- [PROMPT] Write out the data below exactly as given, without any of its pictures.

- [DATA EXTRACT]
◇ ◇ ◇ ◇ ◇
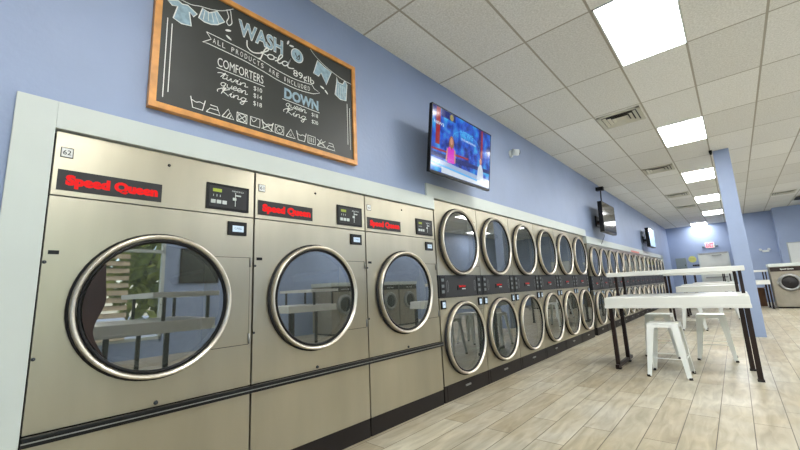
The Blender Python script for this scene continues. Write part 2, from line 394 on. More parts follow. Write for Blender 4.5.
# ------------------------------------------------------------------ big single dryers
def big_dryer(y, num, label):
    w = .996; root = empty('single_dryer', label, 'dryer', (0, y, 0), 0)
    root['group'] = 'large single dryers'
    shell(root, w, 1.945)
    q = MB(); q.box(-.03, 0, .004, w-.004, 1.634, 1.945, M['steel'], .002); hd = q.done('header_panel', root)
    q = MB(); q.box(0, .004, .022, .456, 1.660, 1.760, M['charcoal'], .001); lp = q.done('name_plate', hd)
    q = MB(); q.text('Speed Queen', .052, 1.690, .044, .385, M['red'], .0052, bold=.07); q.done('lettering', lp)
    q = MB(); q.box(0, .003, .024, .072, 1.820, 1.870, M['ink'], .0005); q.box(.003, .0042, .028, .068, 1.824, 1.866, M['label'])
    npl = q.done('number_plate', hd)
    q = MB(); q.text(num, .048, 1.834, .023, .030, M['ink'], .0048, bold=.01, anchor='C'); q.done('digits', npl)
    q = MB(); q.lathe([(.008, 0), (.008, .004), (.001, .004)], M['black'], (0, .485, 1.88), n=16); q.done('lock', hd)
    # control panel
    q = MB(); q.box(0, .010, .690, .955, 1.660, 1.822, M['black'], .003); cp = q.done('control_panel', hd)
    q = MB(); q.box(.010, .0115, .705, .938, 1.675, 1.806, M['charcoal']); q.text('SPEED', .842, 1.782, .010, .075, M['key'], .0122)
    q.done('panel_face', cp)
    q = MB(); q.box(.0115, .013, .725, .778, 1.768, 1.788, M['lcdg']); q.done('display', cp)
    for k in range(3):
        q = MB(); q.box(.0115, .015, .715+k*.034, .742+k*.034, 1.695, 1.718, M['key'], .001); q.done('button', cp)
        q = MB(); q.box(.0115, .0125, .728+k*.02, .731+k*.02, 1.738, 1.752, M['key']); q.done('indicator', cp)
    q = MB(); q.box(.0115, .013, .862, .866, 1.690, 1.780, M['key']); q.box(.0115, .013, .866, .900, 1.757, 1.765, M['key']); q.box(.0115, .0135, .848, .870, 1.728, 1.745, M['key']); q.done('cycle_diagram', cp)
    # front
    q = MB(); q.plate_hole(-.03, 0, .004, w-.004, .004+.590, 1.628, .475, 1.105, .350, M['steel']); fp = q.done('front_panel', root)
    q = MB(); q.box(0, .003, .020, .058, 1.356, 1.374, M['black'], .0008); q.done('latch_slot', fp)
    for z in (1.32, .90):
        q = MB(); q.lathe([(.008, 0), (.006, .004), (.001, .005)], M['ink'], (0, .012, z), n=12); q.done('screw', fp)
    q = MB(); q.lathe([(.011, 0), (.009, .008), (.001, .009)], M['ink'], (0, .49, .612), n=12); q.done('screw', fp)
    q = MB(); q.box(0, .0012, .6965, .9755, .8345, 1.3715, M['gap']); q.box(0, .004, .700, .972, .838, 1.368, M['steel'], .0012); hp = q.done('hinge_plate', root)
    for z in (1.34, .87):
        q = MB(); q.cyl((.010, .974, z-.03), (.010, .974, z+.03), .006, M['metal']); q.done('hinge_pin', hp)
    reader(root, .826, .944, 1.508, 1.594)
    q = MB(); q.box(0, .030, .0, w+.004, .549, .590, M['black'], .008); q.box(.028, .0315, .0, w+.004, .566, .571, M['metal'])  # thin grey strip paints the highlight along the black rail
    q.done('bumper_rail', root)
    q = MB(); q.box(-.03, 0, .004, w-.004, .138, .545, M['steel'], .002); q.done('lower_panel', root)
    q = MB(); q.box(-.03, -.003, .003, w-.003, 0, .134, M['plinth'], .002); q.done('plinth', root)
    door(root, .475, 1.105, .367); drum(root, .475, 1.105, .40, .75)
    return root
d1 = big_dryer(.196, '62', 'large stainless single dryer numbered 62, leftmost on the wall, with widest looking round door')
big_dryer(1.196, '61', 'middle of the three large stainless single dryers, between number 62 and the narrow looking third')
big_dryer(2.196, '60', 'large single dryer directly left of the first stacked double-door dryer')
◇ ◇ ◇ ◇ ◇
- [EXERCISE RESULT]
The Blender Python script for this scene continues. Write part 2, from line 394 on. More parts follow. Write for Blender 4.5.
# ------------------------------------------------------------------ big single dryers
def big_dryer(y, num, label):
    w = .996; root = empty('single_dryer', label, 'dryer', (0, y, 0), 0)
    root['group'] = 'large single dryers'
    shell(root, w, 1.945)
    q = MB(); q.box(-.03, 0, .004, w-.004, 1.634, 1.945, M['steel'], .002); hd = q.done('header_panel', root)
    q = MB(); q.box(0, .004, .022, .456, 1.660, 1.760, M['charcoal'], .001); lp = q.done('name_plate', hd)
    q = MB(); q.text('Speed Queen', .052, 1.690, .044, .385, M['red'], .0052, bold=.07); q.done('lettering', lp)
    q = MB(); q.box(0, .003, .024, .072, 1.820, 1.870, M['ink'], .0005); q.box(.003, .0042, .028, .068, 1.824, 1.866, M['label'])
    npl = q.done('number_plate', hd)
    q = MB(); q.text(num, .048, 1.834, .023, .030, M['ink'], .0048, bold=.01, anchor='C'); q.done('digits', npl)
    q = MB(); q.lathe([(.008, 0), (.008, .004), (.001, .004)], M['black'], (0, .485, 1.88), n=16); q.done('lock', hd)
    # control panel
    q = MB(); q.box(0, .010, .690, .955, 1.660, 1.822, M['black'], .003); cp = q.done('control_panel', hd)
    q = MB(); q.box(.010, .0115, .705, .938, 1.675, 1.806, M['charcoal']); q.text('SPEED', .842, 1.782, .010, .075, M['key'], .0122)
    q.done('panel_face', cp)
    q = MB(); q.box(.0115, .013, .725, .778, 1.768, 1.788, M['lcdg']); q.done('display', cp)
    for k in range(3):
        q = MB(); q.box(.0115, .015, .715+k*.034, .742+k*.034, 1.695, 1.718, M['key'], .001); q.done('button', cp)
        q = MB(); q.box(.0115, .0125, .728+k*.02, .731+k*.02, 1.738, 1.752, M['key']); q.done('indicator', cp)
    q = MB(); q.box(.0115, .013, .862, .866, 1.690, 1.780, M['key']); q.box(.0115, .013, .866, .900, 1.757, 1.765, M['key']); q.box(.0115, .0135, .848, .870, 1.728, 1.745, M['key']); q.done('cycle_diagram', cp)
    # front
    q = MB(); q.plate_hole(-.03, 0, .004, w-.004, .004+.590, 1.628, .475, 1.105, .350, M['steel']); fp = q.done('front_panel', root)
    q = MB(); q.box(0, .003, .020, .058, 1.356, 1.374, M['black'], .0008); q.done('latch_slot', fp)
    for z in (1.32, .90):
        q = MB(); q.lathe([(.008, 0), (.006, .004), (.001, .005)], M['ink'], (0, .012, z), n=12); q.done('screw', fp)
    q = MB(); q.lathe([(.011, 0), (.009, .008), (.001, .009)], M['ink'], (0, .49, .612), n=12); q.done('screw', fp)
    q = MB(); q.box(0, .0012, .6965, .9755, .8345, 1.3715, M['gap']); q.box(0, .004, .700, .972, .838, 1.368, M['steel'], .0012); hp = q.done('hinge_plate', root)
    for z in (1.34, .87):
        q = MB(); q.cyl((.010, .974, z-.03), (.010, .974, z+.03), .006, M['metal']); q.done('hinge_pin', hp)
    reader(root, .826, .944, 1.508, 1.594)
    q = MB(); q.box(0, .030, .0, w+.004, .549, .590, M['black'], .008); q.box(.028, .0315, .0, w+.004, .566, .571, M['metal'])  # thin grey strip paints the highlight along the black rail
    q.done('bumper_rail', root)
    q = MB(); q.box(-.03, 0, .004, w-.004, .138, .545, M['steel'], .002); q.done('lower_panel', root)
    q = MB(); q.box(-.03, -.003, .003, w-.003, 0, .134, M['plinth'], .002); q.done('plinth', root)
    door(root, .475, 1.105, .367); drum(root, .475, 1.105, .40, .75)
    return root
d1 = big_dryer(.196, '62', 'large stainless single dryer numbered 62, leftmost on the wall, with widest looking round door')
big_dryer(1.196, '61', 'middle of the three large stainless single dryers, between number 62 and the narrow looking third')
big_dryer(2.196, '60', 'large single dryer directly left of the first stacked double-door dryer')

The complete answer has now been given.